【マニラ=佐竹実】アジア開発銀行(ADB)は17日、2014年12月末時点の東アジアの現地通貨建て債券の発行残高が8兆1960億ドル(約995兆円)に達したと発表した。前年同月末よりも11%増え、過去最高を更新した。全体の6割強を占める中国が同13%増えた。経済成長に伴って企業の資金調達も活発になっており、社債残高は全体の4割だった。
金融緩和による投資マネーがあふれる中、アジア新興国の債券に対する海外投資家の需要は大きい。ADBは「米ドル相場の上昇による通貨の下落などリスクが増える中でも、アジア域内の現地通貨建て債券はおおむね価格を維持している」と指摘している。
世界の成長センターである東南アジアでは、規模はまだ小さいものの社債の発行が活発になっている。企業が事業を拡大する中で、銀行貸し出し以外の資金調達の方法が広がっている。タイの14年12月末時点の社債残高は700億ドルと一年で15%増えた。フィリピンは170億ドルと同29%増だった。

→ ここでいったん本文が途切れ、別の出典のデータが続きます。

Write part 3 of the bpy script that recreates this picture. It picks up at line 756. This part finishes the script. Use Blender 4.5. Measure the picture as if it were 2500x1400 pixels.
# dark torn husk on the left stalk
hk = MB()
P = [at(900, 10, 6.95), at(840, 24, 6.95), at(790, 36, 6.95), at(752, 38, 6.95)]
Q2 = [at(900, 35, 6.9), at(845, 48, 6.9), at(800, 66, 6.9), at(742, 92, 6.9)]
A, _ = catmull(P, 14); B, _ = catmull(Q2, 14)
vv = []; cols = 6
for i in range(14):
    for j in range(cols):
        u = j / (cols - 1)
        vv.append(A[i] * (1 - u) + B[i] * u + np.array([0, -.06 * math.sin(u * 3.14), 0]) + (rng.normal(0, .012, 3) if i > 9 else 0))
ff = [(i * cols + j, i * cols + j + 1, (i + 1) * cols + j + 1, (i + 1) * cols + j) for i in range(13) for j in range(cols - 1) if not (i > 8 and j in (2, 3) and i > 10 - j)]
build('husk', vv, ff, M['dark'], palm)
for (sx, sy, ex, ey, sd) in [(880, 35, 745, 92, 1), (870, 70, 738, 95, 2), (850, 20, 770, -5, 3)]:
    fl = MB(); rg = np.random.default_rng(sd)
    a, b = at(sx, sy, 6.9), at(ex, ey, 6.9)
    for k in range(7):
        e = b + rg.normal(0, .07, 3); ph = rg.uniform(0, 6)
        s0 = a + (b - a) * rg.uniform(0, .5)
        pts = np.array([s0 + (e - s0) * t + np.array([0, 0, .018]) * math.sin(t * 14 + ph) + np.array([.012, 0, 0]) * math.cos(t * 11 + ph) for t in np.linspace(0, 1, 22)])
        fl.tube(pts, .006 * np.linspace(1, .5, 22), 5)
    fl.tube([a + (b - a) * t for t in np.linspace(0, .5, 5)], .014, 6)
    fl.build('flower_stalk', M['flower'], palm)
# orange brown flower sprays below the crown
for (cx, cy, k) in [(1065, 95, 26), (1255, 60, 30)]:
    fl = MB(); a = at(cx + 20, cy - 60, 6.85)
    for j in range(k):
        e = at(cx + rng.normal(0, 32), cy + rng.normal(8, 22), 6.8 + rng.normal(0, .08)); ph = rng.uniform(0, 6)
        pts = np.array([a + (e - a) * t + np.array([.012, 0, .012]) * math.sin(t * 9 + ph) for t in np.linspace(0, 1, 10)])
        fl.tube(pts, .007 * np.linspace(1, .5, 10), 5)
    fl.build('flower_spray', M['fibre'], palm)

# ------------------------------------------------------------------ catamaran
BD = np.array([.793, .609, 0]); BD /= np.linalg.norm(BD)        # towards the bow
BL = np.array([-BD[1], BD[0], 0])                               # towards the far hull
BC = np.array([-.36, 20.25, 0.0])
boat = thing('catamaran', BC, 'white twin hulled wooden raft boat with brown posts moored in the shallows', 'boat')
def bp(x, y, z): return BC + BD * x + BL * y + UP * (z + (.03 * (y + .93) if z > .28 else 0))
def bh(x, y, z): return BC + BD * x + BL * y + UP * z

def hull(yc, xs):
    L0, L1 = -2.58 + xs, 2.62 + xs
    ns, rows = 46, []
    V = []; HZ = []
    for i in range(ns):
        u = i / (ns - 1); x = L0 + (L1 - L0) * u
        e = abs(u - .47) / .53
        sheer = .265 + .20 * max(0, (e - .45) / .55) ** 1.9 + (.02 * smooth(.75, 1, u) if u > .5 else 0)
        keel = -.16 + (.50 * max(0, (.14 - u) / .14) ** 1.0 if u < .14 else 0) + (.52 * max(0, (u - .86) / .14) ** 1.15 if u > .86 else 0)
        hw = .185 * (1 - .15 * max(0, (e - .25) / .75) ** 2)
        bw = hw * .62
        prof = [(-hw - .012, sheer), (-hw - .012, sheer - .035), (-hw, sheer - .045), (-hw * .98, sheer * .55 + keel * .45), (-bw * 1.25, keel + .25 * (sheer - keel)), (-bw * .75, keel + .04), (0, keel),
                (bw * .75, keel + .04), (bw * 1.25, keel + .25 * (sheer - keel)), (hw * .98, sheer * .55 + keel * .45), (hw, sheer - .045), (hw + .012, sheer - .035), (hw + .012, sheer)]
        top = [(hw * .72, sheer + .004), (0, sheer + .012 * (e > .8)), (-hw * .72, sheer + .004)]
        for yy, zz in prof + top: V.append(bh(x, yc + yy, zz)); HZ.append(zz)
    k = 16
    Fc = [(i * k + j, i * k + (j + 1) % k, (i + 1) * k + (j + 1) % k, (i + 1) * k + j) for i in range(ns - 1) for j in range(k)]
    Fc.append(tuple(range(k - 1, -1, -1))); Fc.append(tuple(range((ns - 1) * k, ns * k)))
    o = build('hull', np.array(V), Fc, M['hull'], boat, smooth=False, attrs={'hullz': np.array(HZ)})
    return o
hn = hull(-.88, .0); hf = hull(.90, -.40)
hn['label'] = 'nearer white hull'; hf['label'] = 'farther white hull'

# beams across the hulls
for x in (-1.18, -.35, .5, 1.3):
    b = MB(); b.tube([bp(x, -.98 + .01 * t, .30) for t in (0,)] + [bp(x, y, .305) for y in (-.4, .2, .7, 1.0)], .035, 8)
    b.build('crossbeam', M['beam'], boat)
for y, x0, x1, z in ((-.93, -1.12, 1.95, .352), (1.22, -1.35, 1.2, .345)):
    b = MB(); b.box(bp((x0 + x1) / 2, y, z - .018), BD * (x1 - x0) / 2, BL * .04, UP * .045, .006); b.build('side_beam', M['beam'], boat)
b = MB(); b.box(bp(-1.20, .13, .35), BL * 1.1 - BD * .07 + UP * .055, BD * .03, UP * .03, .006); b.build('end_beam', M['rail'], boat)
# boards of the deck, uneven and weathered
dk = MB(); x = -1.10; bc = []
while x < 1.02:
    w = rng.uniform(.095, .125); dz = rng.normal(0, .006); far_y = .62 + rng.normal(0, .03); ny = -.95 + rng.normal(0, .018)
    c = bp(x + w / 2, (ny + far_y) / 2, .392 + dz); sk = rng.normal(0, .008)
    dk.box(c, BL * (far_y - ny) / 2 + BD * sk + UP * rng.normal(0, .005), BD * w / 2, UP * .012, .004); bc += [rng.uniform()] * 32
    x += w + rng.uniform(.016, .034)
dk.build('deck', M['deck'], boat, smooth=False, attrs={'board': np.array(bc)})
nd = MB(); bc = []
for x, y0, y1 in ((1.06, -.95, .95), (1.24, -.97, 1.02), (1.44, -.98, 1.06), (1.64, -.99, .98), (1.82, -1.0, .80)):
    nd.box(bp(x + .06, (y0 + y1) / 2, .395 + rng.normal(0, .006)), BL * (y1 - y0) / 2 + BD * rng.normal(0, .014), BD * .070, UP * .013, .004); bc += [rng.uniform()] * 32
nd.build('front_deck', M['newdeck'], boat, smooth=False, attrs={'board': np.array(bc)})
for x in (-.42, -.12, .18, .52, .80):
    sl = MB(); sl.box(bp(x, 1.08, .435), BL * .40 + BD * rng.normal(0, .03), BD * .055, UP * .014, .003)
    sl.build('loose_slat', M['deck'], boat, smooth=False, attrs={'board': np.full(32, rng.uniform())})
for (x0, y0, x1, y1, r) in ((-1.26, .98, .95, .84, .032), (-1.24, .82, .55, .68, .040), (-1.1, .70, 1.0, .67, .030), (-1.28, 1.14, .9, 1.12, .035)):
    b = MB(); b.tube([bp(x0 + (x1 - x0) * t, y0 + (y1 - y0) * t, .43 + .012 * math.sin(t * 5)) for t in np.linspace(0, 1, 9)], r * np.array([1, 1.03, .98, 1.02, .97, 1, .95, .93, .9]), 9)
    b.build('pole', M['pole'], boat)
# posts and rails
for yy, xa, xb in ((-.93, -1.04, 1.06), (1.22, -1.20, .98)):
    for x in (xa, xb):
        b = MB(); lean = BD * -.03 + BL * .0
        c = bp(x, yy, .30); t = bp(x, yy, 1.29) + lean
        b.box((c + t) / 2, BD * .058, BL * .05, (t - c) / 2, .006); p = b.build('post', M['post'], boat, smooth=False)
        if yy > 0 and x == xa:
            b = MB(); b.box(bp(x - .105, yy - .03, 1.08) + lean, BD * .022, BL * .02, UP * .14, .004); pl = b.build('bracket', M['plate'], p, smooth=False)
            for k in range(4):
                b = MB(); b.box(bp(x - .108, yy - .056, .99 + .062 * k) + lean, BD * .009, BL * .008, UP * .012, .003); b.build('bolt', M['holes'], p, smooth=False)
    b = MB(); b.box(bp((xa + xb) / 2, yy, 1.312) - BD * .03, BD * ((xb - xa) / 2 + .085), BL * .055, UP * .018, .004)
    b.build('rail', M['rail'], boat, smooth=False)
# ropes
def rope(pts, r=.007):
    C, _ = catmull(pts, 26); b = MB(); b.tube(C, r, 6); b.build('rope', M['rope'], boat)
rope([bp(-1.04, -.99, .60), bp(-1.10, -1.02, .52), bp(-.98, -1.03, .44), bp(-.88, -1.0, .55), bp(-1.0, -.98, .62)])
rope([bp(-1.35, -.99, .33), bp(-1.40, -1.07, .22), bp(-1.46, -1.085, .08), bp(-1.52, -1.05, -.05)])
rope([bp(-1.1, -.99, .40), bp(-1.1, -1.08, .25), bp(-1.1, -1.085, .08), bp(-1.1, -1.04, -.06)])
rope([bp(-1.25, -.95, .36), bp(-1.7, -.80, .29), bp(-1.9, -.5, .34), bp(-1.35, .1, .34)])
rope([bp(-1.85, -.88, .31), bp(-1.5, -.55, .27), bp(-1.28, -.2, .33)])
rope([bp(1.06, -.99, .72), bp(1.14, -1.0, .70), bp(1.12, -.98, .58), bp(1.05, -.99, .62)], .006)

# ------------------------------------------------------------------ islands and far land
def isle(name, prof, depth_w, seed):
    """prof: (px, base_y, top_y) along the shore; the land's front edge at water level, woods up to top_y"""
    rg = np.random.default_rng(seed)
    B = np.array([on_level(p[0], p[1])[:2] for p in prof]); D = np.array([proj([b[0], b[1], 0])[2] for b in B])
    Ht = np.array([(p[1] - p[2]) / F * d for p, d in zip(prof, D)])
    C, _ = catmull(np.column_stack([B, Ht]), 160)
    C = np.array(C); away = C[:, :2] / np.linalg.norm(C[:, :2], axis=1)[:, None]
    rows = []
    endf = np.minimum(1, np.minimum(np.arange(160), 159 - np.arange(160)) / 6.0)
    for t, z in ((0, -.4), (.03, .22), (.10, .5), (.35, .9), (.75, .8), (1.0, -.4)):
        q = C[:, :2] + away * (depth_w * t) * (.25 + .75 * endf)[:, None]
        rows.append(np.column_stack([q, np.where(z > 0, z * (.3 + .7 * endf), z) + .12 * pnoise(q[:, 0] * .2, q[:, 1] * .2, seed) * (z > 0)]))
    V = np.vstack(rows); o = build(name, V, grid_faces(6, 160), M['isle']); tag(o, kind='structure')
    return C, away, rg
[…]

東南アジア諸国連合(ASEAN)と日中韓などによる基金「信用保証・投資ファシリティ(CGIF)」は、アジアの企業が発行する社債の元本と利息を保証することで、発行を促している。先進国並みの信用力で保証をつけることで、海外投資家もアジアの成長企業に投資しやすくなり、社債市場は今後さらに拡大する可能性がある。
ADBは四半期ごとに日本を除く東アジア(中国、韓国、シンガポールなど9カ国・地域)の現地通貨建て債券発行残高を発表している。